__SHORT PROBLEM__: Find and copy each line of the records where the string "Keep" shows up.

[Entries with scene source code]
--------------------------------

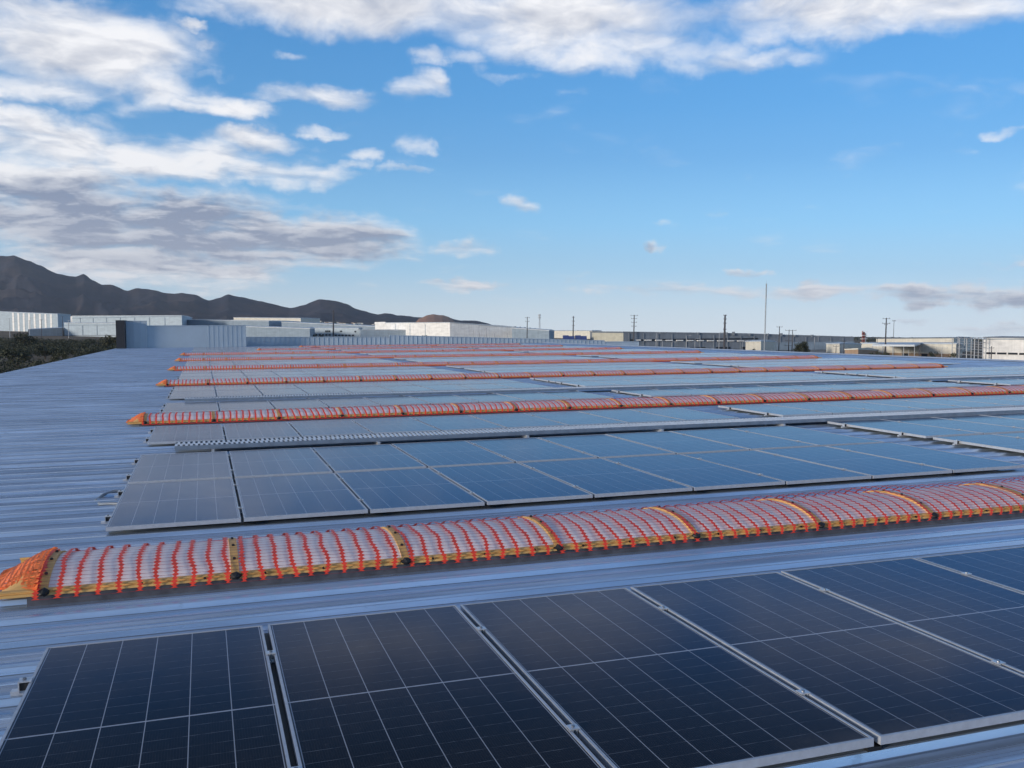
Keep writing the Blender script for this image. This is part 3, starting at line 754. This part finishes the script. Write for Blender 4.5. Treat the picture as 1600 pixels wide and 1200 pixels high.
def facade(t, A_, B_, items, m, name, proud=0.12):
    """boxes set on the wall between A_ and B_: (s0, s1, z0, z1) along and up, heights measured down from the eave as fractions"""
    d = Vector((B_.x-A_.x, B_.y-A_.y, 0)); Lw = d.length; d.normalize(); nrm = Vector((d.y, -d.x, 0))
    mid = (A_+B_)/2; 
    for (s0, s1, z0, z1) in items:
        mb = MB(); H0 = A_.z + (B_.z-A_.z)*(s0+s1)/2
        c = Vector((A_.x, A_.y, 0)) + d*Lw*(s0+s1)/2 + nrm*proud*0.3; c.z = H0*(z0+z1)/2
        mb.obox(c, d, nrm, Vector((0, 0, 1)), Lw*(s1-s0)/2, proud, H0*(z1-z0)/2)
        mb.build(name, WM[m], t)

# left side
t, L, o_ = building('far pale blue warehouse with white ribbed right part, at the left edge under the mountains', [(-220, 478, 900), (90, 491, 760), (110, 492, 860)], 'pale', 'roofpale')
facade(t, L[0], L[1], [(0.80+0.024*k, 0.808+0.024*k, 0.02, 0.98) for k in range(8)], 'white', 'rib', 0.3)
building('long low white shed between the far left warehouse and the big pale block', [(88, 494.5, 980), (135, 494.5, 960), (160, 495, 1100)], 'white')
t, L, o_ = building('big pale blue block with flat roof rising behind the charcoal roof screen', [(113, 494, 640), (284, 493.5, 560), (300, 497, 640)], 'pale')
facade(t, L[0], L[1], [(0.0, 1.0, 0.93, 0.96)], 'mid', 'eave_band', 0.3)
facade(t, L[0], L[1], [(0.08+0.13*k, 0.085+0.13*k, 0.0, 0.93) for k in range(7)], 'mid', 'downpipe', 0.3)
t, L, o_ = building('pale shed with dark base line beyond the scrub, left of the charcoal screen', [(100, 505, 520), (204, 505.5, 500), (212, 506, 560)], 'pale')
facade(t, L[0], L[1], [(0.0, 1.0, 0.86, 0.90)], 'mid', 'eave_band', 0.2); facade(t, L[0], L[1], [(0.0, 1.0, 0.12, 0.17)], 'grey', 'base_band', 0.2)
facade(t, L[0], L[1], [(0.28, 0.292, 0.17, 0.84), (0.50, 0.508, 0.17, 0.84), (0.95, 0.96, 0.17, 0.84)], 'mid', 'downpipe', 0.25)
t, L, o_ = building('low white walled yard building in front of the left edge scrub', [(44, 515.5, 500), (98, 512.5, 520), (104, 512.5, 570)], 'concrete')
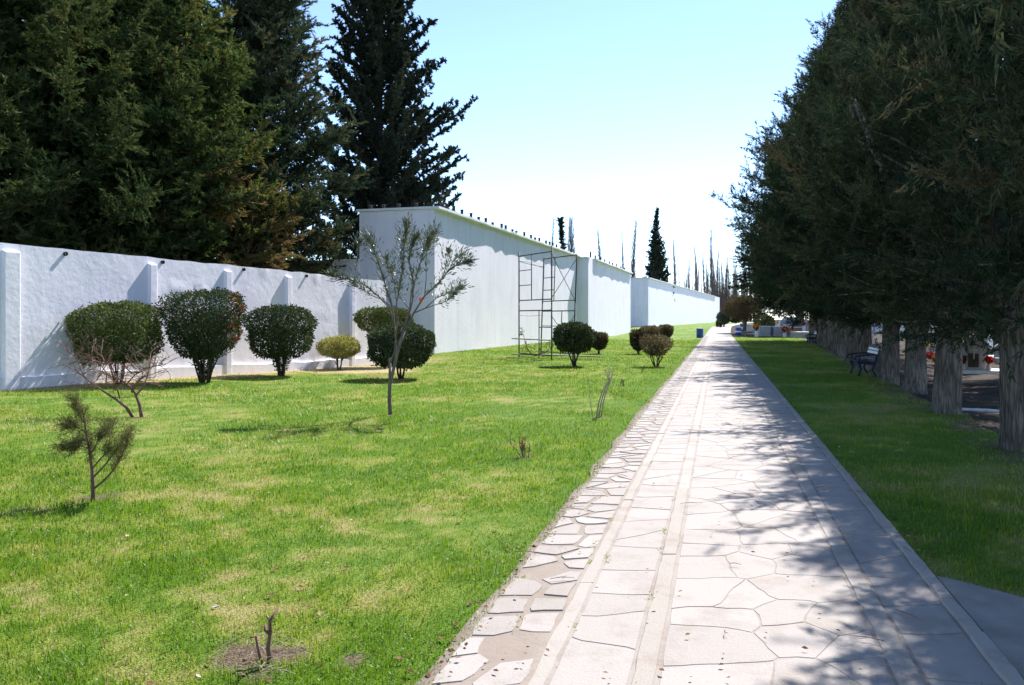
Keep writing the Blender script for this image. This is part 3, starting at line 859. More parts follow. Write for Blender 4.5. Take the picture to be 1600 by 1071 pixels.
M['fol_right'] = mat_leaf('dark_juniper_foliage', [(0, (.014, .025, .017)), (.35, (.028, .044, .026)), (.65, (.052, .066, .034)), (1, (.095, .082, .046))], .16, vary=.2)
M['fol_left'] = mat_leaf('olive_cypress_foliage', [(0, (.022, .038, .016)), (.35, (.054, .084, .028)), (.6, (.110, .145, .042)), (.78, (.17, .18, .058)), (.86, (.175, .125, .055)), (1, (.20, .14, .065))], .24)
M['fol_left2'] = mat_leaf('grey_green_foliage', [(0, (.021, .036, .024)), (.4, (.052, .074, .042)), (.7, (.085, .105, .058)), (.9, (.15, .125, .06)), (1, (.17, .13, .065))], .2)
M['fol_left_backlit'] = mat_leaf('backlit_olive_foliage', [(0, (.018, .032, .014)), (.4, (.046, .070, .026)), (.7, (.098, .122, .040)), (1, (.12, .12, .05))], .18)  # olive foliage with the backlit side's shade put into the colour
M['fol_dark'] = mat_leaf('dark_cypress_foliage', [(0, (.016, .026, .019)), (.5, (.038, .052, .034)), (1, (.072, .082, .048))], .12)

# ------------------------------------------------------------------ right-hand row
def R_right(H, Rm, z0, pw=.85):
    def R(h):
        t = (h - z0) / (H - z0)
        return Rm * min(1, .62 + t * 2.6) * max(0.03, (1 - max(0, t - .12) / .88)) ** pw
    return R
elR = lambda u: -6 + 48 * u
def tone_r(rnd, h, a, tn): return .95 if rnd.random() < .05 else tn + (.16 if rnd.random() < .25 else 0)
rowgen = [
    conifer(3, 10.6, 1.55, R_right(10.6, 3.7, 1.55, 1.35), 330, elR, 12, 40, .085, .24, .46, .27, upturn=.20, forks=5, tone_f=tone_r, twig_len=(.25, .95), bare=.30, rj=(.6, 1.22)),
    conifer(17, 9.8, 1.6, R_right(9.8, 3.8, 1.6), 330, elR, 12, 40, .095, .24, .46, .27, upturn=.24, forks=4, tone_f=tone_r, twig_len=(.25, .95), bare=.28, rj=(.6, 1.22)),
    conifer(29, 9.2, 1.5, R_right(9.2, 3.6, 1.5), 320, elR, 12, 40, .095, .24, .46, .26, upturn=.16, forks=5, tone_f=tone_r, twig_len=(.25, .95), bare=.28, rj=(.6, 1.22)),
]
ordn = ['nearest', 'second', 'third', 'fourth', 'fifth', 'sixth', 'seventh', 'eighth', 'ninth', 'tenth', 'eleventh', 'twelfth', 'thirteenth', 'fourteenth', 'fifteenth', 'sixteenth']
rowpos = []
ROW = [  # px, py of the trunk foot, scale r, scale h, proto, rz
    (1600, 703, .64, 1.02, 0, .4), (1484, 645, .76, 1.05, 0, 2.1), (1423, 610, .80, 1.04, 0, 4.0), (1386, 596, .80, 1.12, 2, 2.6),
    (1357, 577, .92, 1.30, 1, 5.2), (1335, 567, 1.02, 1.50, 2, 1.0), (1321, 556, 1.12, 1.48, 1, 4.9), (1306, 549, 1.3, 1.62, 1, .3), (1294, 543, 1.45, 1.55, 2, 2.6), (1283, 538, 1.62, 1.72, 1, 1.7), (1271, 533, 1.72, 1.5, 2, 3.3), (1252, 523, 1.65, 1.75, 1, 4.3)]
roots = {}
ROW_NEAR = (5.15, 5.5)
for k, (px, py, sr, sh, pr, rz) in enumerate(ROW):
    p = at(px, py)
    lab = f'{ordn[k]} conifer from the camera in the dark row right of the paved path'
    if k == 0: lab = 'nearest dark conifer at the right edge, thick bare lower trunk cut by the frame'
    if k == 1: lab = 'dark conifer with thick fluted forked trunk, second from camera right of the path'
    if k == 4: lab = 'fifth dark conifer in the right row, its trunk just behind the nearer bench'
    if k == 11: lab = 'large dark conifer behind the brown tomb at the end of the right lawn'
    loc = (p.x, p.y, float(gz(p.x, p.y)))
    if pr not in roots:
        roots[pr] = make_tree('conifer_tree', lab, 'tree', loc, rowgen[pr], M['bark'], M['fol_right'], 'dark conifers in a row right of the path', rz, (sr, sr, sh))
    else:
        dup(roots[pr], loc, rz, (sr, sr, sh), lab)

dup(roots[2], (ROW_NEAR[0], ROW_NEAR[1], 0), 3.3, (.64, .64, 1.12), 'conifer overhanging the upper right corner, its trunk outside the frame')
dup(roots[0], (3.9, 1.4, 0), 5.0, (.66, .66, 1.0), 'unseen conifer just behind the camera, added to block sky light')  # this and the next: out of view, added to cut sky fill
dup(roots[1], (2.9, -2.9, 0), 2.0, (.66, .66, 1.0), 'unseen conifer second behind the camera, added to block sky light')
dup(roots[2], (14.3, 20.6, -.1), 1.1, (.85, .85, .9), 'conifer added among the tombs to shade the soil behind the nearest trunk', 'conifers added for shade among the tombs')  # this and the next: added to cast shade on soil between the trunks
dup(roots[1], (16.6, 22.6, -.1), 4.1, (.8, .8, .9), 'hindmost conifer added for shade among the tombs, mostly hidden at the right edge', 'conifers added for shade among the tombs')

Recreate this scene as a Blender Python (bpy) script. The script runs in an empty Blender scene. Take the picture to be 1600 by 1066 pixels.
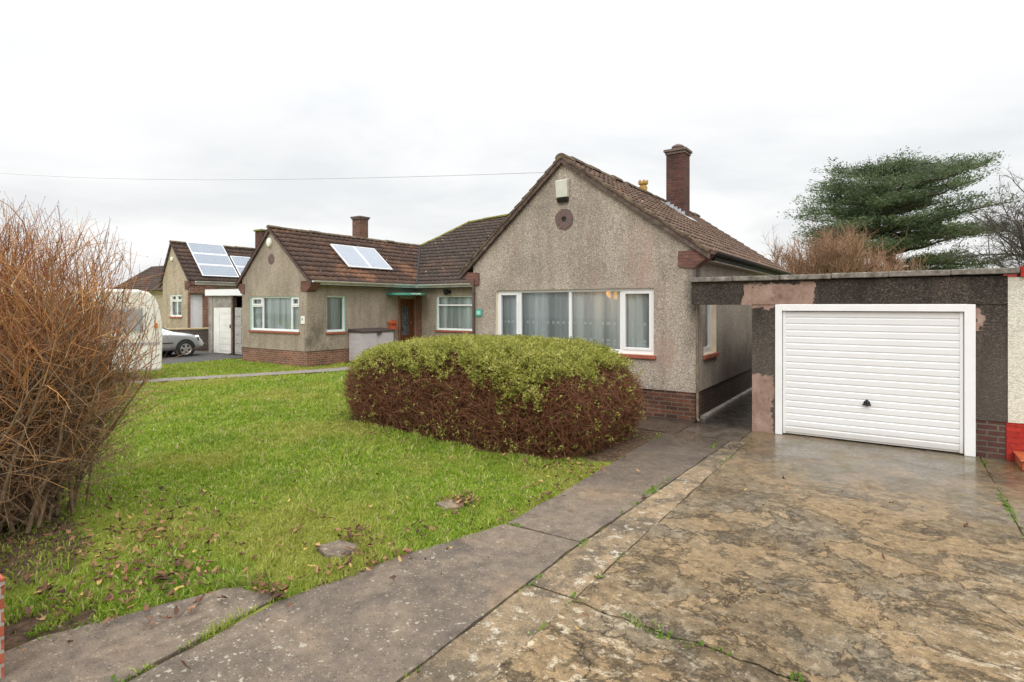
import bpy, math, random
import numpy as np
from mathutils import Vector, Matrix
R = math.radians
random.seed(7); rng = np.random.default_rng(11)
scene = bpy.context.scene
col = scene.collection
V = Vector

# ------------------------------------------------------------------ materials
class G:
    def __init__(s, name):
        s.m = bpy.data.materials.new(name); s.m.use_nodes = True
        s.nt = s.m.node_tree; s.bsdf = s.nt.nodes['Principled BSDF']; s.out = s.nt.nodes['Material Output']
        s._pos = s._uv = None
    def n(s, typ, props=None, **inp):
        nd = s.nt.nodes.new('ShaderNode' + typ)
        for k, v in (props or {}).items(): setattr(nd, k, v)
        for k, v in inp.items(): s.set(nd.inputs[k.replace('_', ' ')], v)
        return nd
    def set(s, sock, v):
        if isinstance(v, bpy.types.NodeSocket): s.nt.links.new(v, sock)
        else:
            if hasattr(sock.default_value, '__len__') and hasattr(v, '__len__') and len(sock.default_value) == 4 and len(v) == 3: v = (*v, 1)
            sock.default_value = v
    @property
    def pos(s):
        if not s._pos: s._pos = s.n('NewGeometry').outputs['Position']
        return s._pos
    @property
    def uv(s):
        if not s._uv: s._uv = s.n('UVMap').outputs[0]
        return s._uv
    def noise(s, scale, detail=4, rough=.55, vec=None, dist=0.0, col=False):
        nd = s.n('TexNoise', Vector=vec or s.pos, Scale=scale, Detail=detail, Roughness=rough, Distortion=dist)
        return nd.outputs['Color' if col else 'Fac']
    def vor(s, scale, vec=None, feature='F1', **k):
        return s.n('TexVoronoi', {'feature': feature}, Vector=vec or s.pos, Scale=scale, **k)
    def map(s, vec, scale=(1, 1, 1), loc=(0, 0, 0), rot=(0, 0, 0)):
        return s.n('Mapping', Vector=vec, Scale=scale, Location=loc, Rotation=rot).outputs[0]
    def ramp(s, fac, stops, interp='LINEAR'):
        nd = s.n('ValToRGB', Fac=fac); cr = nd.color_ramp; cr.interpolation = interp
        while len(cr.elements) < len(stops): cr.elements.new(.5)
        for e, (p, c) in zip(cr.elements, stops):
            e.position = p; e.color = (c, c, c, 1) if isinstance(c, (int, float)) else (*c[:3], 1)
        return nd.outputs[0]
    def mix(s, fac, a, b, mode='MIX'):
        nd = s.n('Mix', {'data_type': 'RGBA', 'blend_type': mode})
        s.set(nd.inputs[0], fac); s.set(nd.inputs[6], a); s.set(nd.inputs[7], b)
        return nd.outputs[2]
    def math(s, op, a, b=0.0, c=None):
        nd = s.n('Math', {'operation': op}); s.set(nd.inputs[0], a); s.set(nd.inputs[1], b)
        if c is not None: s.set(nd.inputs[2], c)
        return nd.outputs[0]
    def sep(s, vec):
        return s.n('SeparateXYZ', Vector=vec).outputs
    def step(s, v, lo, hi):
        return s.n('MapRange', {'interpolation_type': 'SMOOTHSTEP'}, Value=v, From_Min=lo, From_Max=hi).outputs[0]
    def bump(s, h, dist=.01, strength=1.0, normal=None):
        nd = s.n('Bump', Height=h, Distance=dist, Strength=strength)
        if normal: s.set(nd.inputs['Normal'], normal)
        s.set(s.bsdf.inputs['Normal'], nd.outputs[0]); return nd.outputs[0]
    def fin(s, color=None, rough=None, spec=None, metal=None):
        for k, v in (('Base Color', color), ('Roughness', rough), ('Specular IOR Level', spec), ('Metallic', metal)):
            if v is not None: s.set(s.bsdf.inputs[k], v)
        return s.m

def plain(name, c, rough=.5, var=.12, scale=6, spec=.5, metal=0, bump=0):
    g = G(name); nz = g.noise(scale, 5, .6)
    f = g.ramp(nz, [(.3, 1 - var), (.7, 1 + var * .5)])
    cc = g.mix(1, (*c, 1), f, 'MULTIPLY')
    if bump: g.bump(g.noise(scale * 8, 3), bump)
    return g.fin(cc, rough, spec, metal)

def pebbledash(name, stops, scale=48, grime=.35, red=False):
    g = G(name)
    vr = g.vor(scale, Randomness=1.0)
    r = g.sep(vr.outputs['Color'])[0]
    c = g.ramp(r, stops)
    big = g.noise(.9, 5, .6)
    c = g.mix(1, c, g.ramp(big, [(.3, 1 - grime), (.62, 1.06)]), 'MULTIPLY')
    st = g.noise(2.2, 5, .65, g.map(g.pos, (1.6, 1.6, .28)))
    c = g.mix(1, c, g.ramp(st, [(.36, 1 - grime * .8), (.55, 1.0)]), 'MULTIPLY')
    if red:
        rd = g.step(g.noise(1.3, 3, .5, g.map(g.pos, (1, 1, .35), (3.3, 1, 2))), .58, .7)
        c = g.mix(g.math('MULTIPLY', rd, .35), c, (.42, .25, .19, 1))
    h = g.math('ADD', g.math('MULTIPLY', vr.outputs['Distance'], -1), g.math('MULTIPLY', r, .3))
    g.bump(h, .006, .7)
    return g, c

# own gable: grey-beige pebbles, sooty by the garage lintel
g, c = pebbledash('pebbledash_grey', [(0, (.20, .16, .125)), (.25, (.335, .277, .22)), (.6, (.41, .345, .28)), (.86, (.49, .42, .345)), (1, (.68, .61, .52))], 80, .24, True)
x, y, z = g.sep(g.pos)
nzs = g.noise(3.2, 6, .7)
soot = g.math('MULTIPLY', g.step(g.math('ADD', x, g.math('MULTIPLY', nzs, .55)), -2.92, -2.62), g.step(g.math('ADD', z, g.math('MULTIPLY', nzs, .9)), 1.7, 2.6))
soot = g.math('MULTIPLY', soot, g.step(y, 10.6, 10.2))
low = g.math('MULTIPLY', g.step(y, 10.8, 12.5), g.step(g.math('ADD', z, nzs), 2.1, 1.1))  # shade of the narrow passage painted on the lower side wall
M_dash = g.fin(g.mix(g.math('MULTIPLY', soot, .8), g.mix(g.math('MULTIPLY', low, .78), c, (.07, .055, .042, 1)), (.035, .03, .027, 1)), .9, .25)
# neighbour: tan, finer, black streaks on its side wall near the corner
g, c = pebbledash('pebbledash_tan', [(0, (.23, .185, .138)), (.4, (.335, .275, .21)), (.75, (.41, .34, .262)), (1, (.53, .455, .365))], 70, .24)
x, y, z = g.sep(g.pos)
nzs = g.noise(2.6, 6, .75, g.map(g.pos, (1, 1, .6)))
sm = g.math('MULTIPLY', g.step(nzs, .44, .62), g.step(g.math('ADD', g.math('MULTIPLY', nzs, 1.2), z), 2.75, 1.7))
sm = g.math('MULTIPLY', sm, g.step(y, 14.2, 12.6)); sm = g.math('MULTIPLY', sm, g.step(x, -16.5, -16.3))
M_dash2 = g.fin(g.mix(g.math('MULTIPLY', sm, .6), c, (.07, .06, .045, 1)), .9, .25)
g, c = pebbledash('pebbledash_buff', [(0, (.25, .2, .14)), (.5, (.42, .34, .25)), (1, (.6, .5, .4))], 40, .2)
M_dash3 = g.fin(c, .9, .25)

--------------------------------

__SOLUTION FOR THIS TASK__:
Keep writing the Blender script for this image. This is part 3, starting at line 754. This part finishes the script. Write for Blender 4.5. Treat the picture as 1600 pixels wide and 1200 pixels high.
Keep writing the Blender script for this image. This is part 3, starting at line 859. More parts follow. Write for Blender 4.5. Take the picture to be 1600 by 1071 pixels.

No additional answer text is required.